In a memo to staff, obtained by Reuters, BNP Paribas CEO Jean-Laurent Bonnafe said the fines are “good news” for the bank as it will help them to “remove current uncertainties”.

“I want to say it clearly here: we will receive a heavy penalty,” Bonnafe said in an internal message on June 27, Reuters reported. “However, the difficulties that we are currently experiencing must not affect our plans for the future.”

“This is good news for all staff and for our clients,” Bonnafe says. “It will enable us to remove the current uncertainties that are weighing on our group.

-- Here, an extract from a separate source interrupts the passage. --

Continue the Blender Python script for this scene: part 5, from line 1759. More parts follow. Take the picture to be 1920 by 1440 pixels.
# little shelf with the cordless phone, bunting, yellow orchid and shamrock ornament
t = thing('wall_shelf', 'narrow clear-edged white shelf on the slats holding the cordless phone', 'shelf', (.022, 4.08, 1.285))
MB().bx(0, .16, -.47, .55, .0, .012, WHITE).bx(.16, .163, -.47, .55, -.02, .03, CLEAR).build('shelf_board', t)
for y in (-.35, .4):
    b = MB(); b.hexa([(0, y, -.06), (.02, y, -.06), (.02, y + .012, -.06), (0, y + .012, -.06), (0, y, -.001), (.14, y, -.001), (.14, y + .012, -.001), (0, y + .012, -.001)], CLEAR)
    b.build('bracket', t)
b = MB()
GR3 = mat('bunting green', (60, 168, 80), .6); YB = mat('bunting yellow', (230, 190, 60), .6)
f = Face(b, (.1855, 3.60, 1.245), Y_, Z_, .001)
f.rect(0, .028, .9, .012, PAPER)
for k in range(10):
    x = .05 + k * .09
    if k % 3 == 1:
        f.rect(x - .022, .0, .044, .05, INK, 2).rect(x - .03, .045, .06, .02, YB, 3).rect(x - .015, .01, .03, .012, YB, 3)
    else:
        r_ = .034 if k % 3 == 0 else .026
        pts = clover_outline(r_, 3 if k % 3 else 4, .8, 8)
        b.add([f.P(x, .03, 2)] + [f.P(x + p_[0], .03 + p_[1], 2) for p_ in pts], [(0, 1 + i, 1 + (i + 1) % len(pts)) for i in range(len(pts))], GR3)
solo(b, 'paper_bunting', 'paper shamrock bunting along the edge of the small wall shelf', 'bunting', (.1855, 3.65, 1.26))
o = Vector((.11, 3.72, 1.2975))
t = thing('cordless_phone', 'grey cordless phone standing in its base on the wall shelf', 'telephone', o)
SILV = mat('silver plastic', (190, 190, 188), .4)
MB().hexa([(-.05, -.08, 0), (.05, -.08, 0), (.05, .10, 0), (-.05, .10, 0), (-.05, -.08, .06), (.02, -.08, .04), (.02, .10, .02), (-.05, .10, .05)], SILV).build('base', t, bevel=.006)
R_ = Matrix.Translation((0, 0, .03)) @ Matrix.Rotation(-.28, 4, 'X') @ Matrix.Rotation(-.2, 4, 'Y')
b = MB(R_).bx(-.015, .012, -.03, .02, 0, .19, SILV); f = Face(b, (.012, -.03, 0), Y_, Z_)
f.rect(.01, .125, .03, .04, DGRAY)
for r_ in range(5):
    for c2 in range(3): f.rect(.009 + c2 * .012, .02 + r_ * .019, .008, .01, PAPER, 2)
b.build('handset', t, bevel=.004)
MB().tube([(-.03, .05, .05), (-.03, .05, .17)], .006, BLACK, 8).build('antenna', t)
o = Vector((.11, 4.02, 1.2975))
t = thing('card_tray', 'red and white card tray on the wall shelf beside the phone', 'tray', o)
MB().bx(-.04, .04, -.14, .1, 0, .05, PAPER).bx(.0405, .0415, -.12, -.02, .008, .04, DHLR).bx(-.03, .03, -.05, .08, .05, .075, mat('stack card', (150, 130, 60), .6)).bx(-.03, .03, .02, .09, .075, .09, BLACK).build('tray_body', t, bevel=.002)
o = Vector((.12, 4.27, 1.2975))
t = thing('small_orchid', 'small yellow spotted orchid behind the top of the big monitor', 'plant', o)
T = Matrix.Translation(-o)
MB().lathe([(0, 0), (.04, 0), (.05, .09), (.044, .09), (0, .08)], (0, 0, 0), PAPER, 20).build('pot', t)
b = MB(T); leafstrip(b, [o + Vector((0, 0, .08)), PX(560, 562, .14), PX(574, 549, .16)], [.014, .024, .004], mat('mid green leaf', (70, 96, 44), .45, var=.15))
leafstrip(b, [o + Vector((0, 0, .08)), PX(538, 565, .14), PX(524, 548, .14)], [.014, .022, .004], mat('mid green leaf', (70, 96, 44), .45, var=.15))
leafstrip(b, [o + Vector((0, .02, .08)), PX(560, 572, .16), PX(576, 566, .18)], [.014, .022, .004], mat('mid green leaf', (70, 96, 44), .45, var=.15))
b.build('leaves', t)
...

We will be able to put behind us these occurrences, which belong to the past.”

According to the Wall Street Journal, Attorney General Eric Holder said the bank went to “really elaborate lengths” to conceal the prohibited transactions and deceive US authorities.

Putting profits above the law, BNP Paribas set up “satellite banks” which allowed the illegal transactions to take place, reported WSJ about the government complaint.

Additionally, it said the bank intentionally kept its New York employees in the dark about the transactions. But according to a document filed by the New York Departments of Financial Services, a state regulator, some employees understood that these sorts of practices were widespread among foreign banks.

However, it doesn’t appear the bank is too worried about the fines. On Tuesday, it said it had “ample” resources to pay the fine and shares in the bank rose, however Bonnafe did apologise to analysts and investors on a conference call this week, Reuters said.

“We deeply regret the past misconduct that led to this settlement,” Bonnafe said.

Bonnafe also yesterday published a message to banking clients on the BNP website, in which he apologised.

“We have obviously learned lessons from these failings, which are contrary to our values and to our commitment to responsible banking. We have significantly strengthened our internal controls and processes, and have taken the necessary disciplinary measures,” he said. 

“These decisions were implemented in order to avoid the recurrence of such problems. You can count on me to oversee this personally.”